Poet and CUNY-professor, Tom Sleigh is the author of nine books and this year's Kingsley Tufts Award winner for his most recent collection, SPACE WALK, where he engages both current American realities and the gravitational pull of love and hope. David Blair's new collection ASCENSION DAYS was awarded the 2006 Del Sol Press Poetry Prize selected by Thomas Lux, who writes "David Blair has a wild, restless imagination and he uses language like saw, a hammer, a velvet whip." Join us for an evening with two poets at the top of their game.

Monday, March 17, 2008

THE VAULT, Saturday, March 22 @ 8 PM



COME SUPPORT THE QC MFA CREW AT

THE VAULT

90-21 Springfield Blvd
Queens Village, NY

Hosted By: Michael Alpiner

Featured Readers: Michael Alpiner, John Currie, Todd Sullivan, Ann Rosenthal, Jackie P.

The Vault is a non-profit arts venue that was begun by Tone Bellizze (The Vault, when not being used for an event, doubles as Tone's house). The proceeds from the Vault events and the many other of Tone's projects goes to support the Hope for the Children Foundation, which serves children and young people in the most needy areas of the world.

The Vault, itself, is a non-smoking, non-alcohol venue (lets go out afterwards for all the debauchery we can muster) whose motto is "Fear No Art." Performers in all areas of the arts have graced the stage over the years, and the audience, made up mostly of loyal patrons, is always supportive and friendly.

Snacks and refreshments are available and also welcomed if you feel like contributing. A quarterly journal called "Soul Fountain" is published through The Vault, and which has appeared in Poet's Market.

Directions:

By car - Take the Grand Central Parkway to Francis Lewis Blvd south. Go about half a mile to Hillside Avenue, make a left and proceed about one mile to Springfield Blvd, make a right. Go three blocks or so to 90th Avenue and look for parking.

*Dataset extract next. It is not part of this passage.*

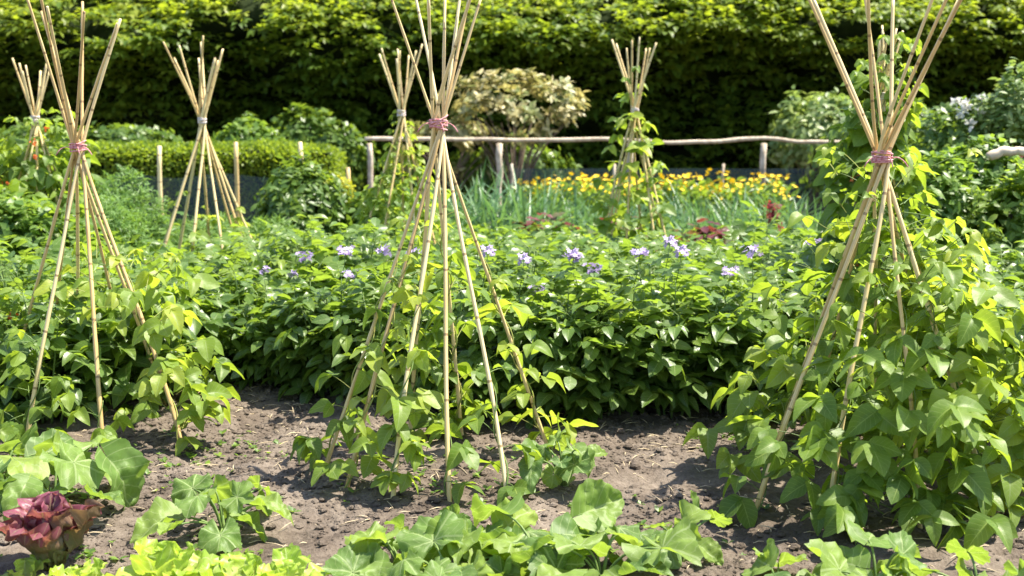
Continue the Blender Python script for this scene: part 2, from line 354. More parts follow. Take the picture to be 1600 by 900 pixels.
# ------------------------------------------------------------------ light
SUN_EL, SUN_AZ = R(64), R(80)          # azimuth from +Y (away from the camera) towards +X
w = bpy.data.worlds.new('World'); scene.world = w; w.use_nodes = True
nt = w.node_tree; bg = nt.nodes['Background']
sk = nt.nodes.new('ShaderNodeTexSky'); sk.sky_type = 'NISHITA'; sk.sun_disc = False; sk.sun_elevation = SUN_EL; sk.sun_rotation = SUN_AZ
nt.links.new(sk.outputs[0], bg.inputs[0]); bg.inputs[1].default_value = .12
sd = bpy.data.lights.new('sun', 'SUN'); sd.energy = 5.0; sd.angle = R(.5); sd.color = (1, .94, .80)
so = bpy.data.objects.new('sun', sd); COL.objects.link(so); so.location = (8, 6, 12)
sdir = Vector((math.sin(SUN_AZ)*math.cos(SUN_EL), math.cos(SUN_AZ)*math.cos(SUN_EL), math.sin(SUN_EL)))
so.rotation_euler = sdir.to_track_quat('Z', 'Y').to_euler()
vs = scene.view_settings; vs.view_transform = 'Standard'; vs.look = 'None'; vs.gamma = 1; vs.exposure = 1.6
SUNV = np.array(sdir)

# ------------------------------------------------------------------ ground
def soil_z(x, y):
    near = np.clip((9-y)/1.5, 0, 1)*np.clip((5-np.abs(x))/1.5, 0, 1)
    return near*(.05*fbm(x*1.6, y*1.6, 3) + .034*fbm(x*7, y*7, 3) + .02*fbm(x*19, y*19, 3))
xs = np.concatenate([[-400, -120, -40, -15, -8, -5], np.arange(-3.4, 3.4, .02), [3.5, 5, 8, 15, 40, 120, 400]])
ys = np.concatenate([[-100, -20, 0, 2], np.arange(3.2, 8, .02), np.arange(8, 10, .1), [12, 16, 24, 60, 150, 400, 900]])
X, Y = np.meshgrid(xs, ys)
Z = soil_z(X, Y)
gb = MB(); nx = len(xs)
i = np.arange(len(ys)-1)[:, None]*nx + np.arange(nx-1)[None]
gb.raw(np.stack([X, Y, Z], -1).reshape(-1, 3), np.stack([i, i+1, i+nx+1, i+nx], -1).reshape(-1, 4))
ground = gb.build('ground', M['soil']); ground['kind'] = 'structure'

def clods(n):
    mb = MB()
    th = np.linspace(0, 2*np.pi, 7)[:-1]
    base = [[math.cos(a)*r, math.sin(a)*r, z] for (r, z) in ((.9, -.25), (1, .15), (.6, .6)) for a in th] + [[0, 0, .75]]
    base = np.array(base); fs = []
    for q in range(2):
        for k in range(6): fs.append([q*6+k, q*6+(k+1) % 6, q*6+6+(k+1) % 6, q*6+6+k])
    for k in range(0, 6, 2): fs.append([12+k, 12+(k+1) % 6, 12+(k+2) % 6, 18])
    fs = np.array(fs)
    px = rng.uniform(-2.3, 2.3, n); py = rng.uniform(3.6, 7.2, n)
    sz = .0025 + .0045*rng.random(n) + .020*rng.random(n)**9
    keep = fbm(px*2.2, py*2.2, 2) > -.2+.3*rng.random(n)-.15
    px, py, sz = px[keep], py[keep], sz[keep]; n = len(px)
    v = base[None]*sz[:, None, None]*(1+.45*(rng.random((n, 19, 3))-.5))*np.array([1, 1, .8])
    a = rng.random(n)*6.28; c, s_ = np.cos(a)[:, None], np.sin(a)[:, None]
    v = np.stack([v[..., 0]*c-v[..., 1]*s_, v[..., 0]*s_+v[..., 1]*c, v[..., 2]], -1)
    v += np.stack([px, py, soil_z(px, py)+sz*.15], -1)[:, None]
    mb.raw(v.reshape(-1, 3), (fs[None]+(np.arange(n)*19)[:, None, None]).reshape(-1, 4))
    o = mb.build('soil_clods', M['soil'], smooth=False); o['kind'] = 'stuff'; o['label'] = 'small dry clods of brown soil'
    mb = MB()
    for k in range(900):
        x, y = rng.uniform(-2.1, 2.1), rng.uniform(3.9, 6.6); L = rng.uniform(.02, .09); a = rng.random()*6.28
        p = np.array([x, y, soil_z(x, y)+.006]); d = np.array([math.cos(a), math.sin(a), rng.uniform(-.1, .25)])*L
        mb.tube([p, p+d*.5+[0, 0, .004], p+d], [.0018, .0022, .001], 4)
    o = mb.build('straw_litter', M['straw']); o['kind'] = 'stuff'; o['label'] = 'scattered dry straw and twigs on the soil'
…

By Bus/public trans. - F train to 179th street, go to the street level (by the OTB) and take the Q1 bus to Springfield Blvd (I think the bus turns down Springfield) and get off at 90th Avenue. Walk across the street to the Vault.

Suggested donation: $5-10, but anything's acceptable.

Monday, March 3, 2008

Welcome, Professor Girmay!

The Queens College/CUNY Department of English and the MFA Program in Writing and Literary Translation are proud to welcome Professor Aracelis Girmay, Visiting Writer for the 2008-2009 academic year.



Aracelis Girmay writes poetry, fiction, and nonfiction essays. She is the author of Teeth (Curbstone Press, 2007) and the collage-based picture book, changing, changing (George Braziller, 2005). A Cave Canem fellow, her poems and translations have been published in Ploughshares, Indiana Review, Callaloo, Rattapallax, and Gathering Ground, among other publications. Girmay has led community writing workshops for young people and adults at colleges, community centers, high schools, parks, fish houses, museums, and libraries.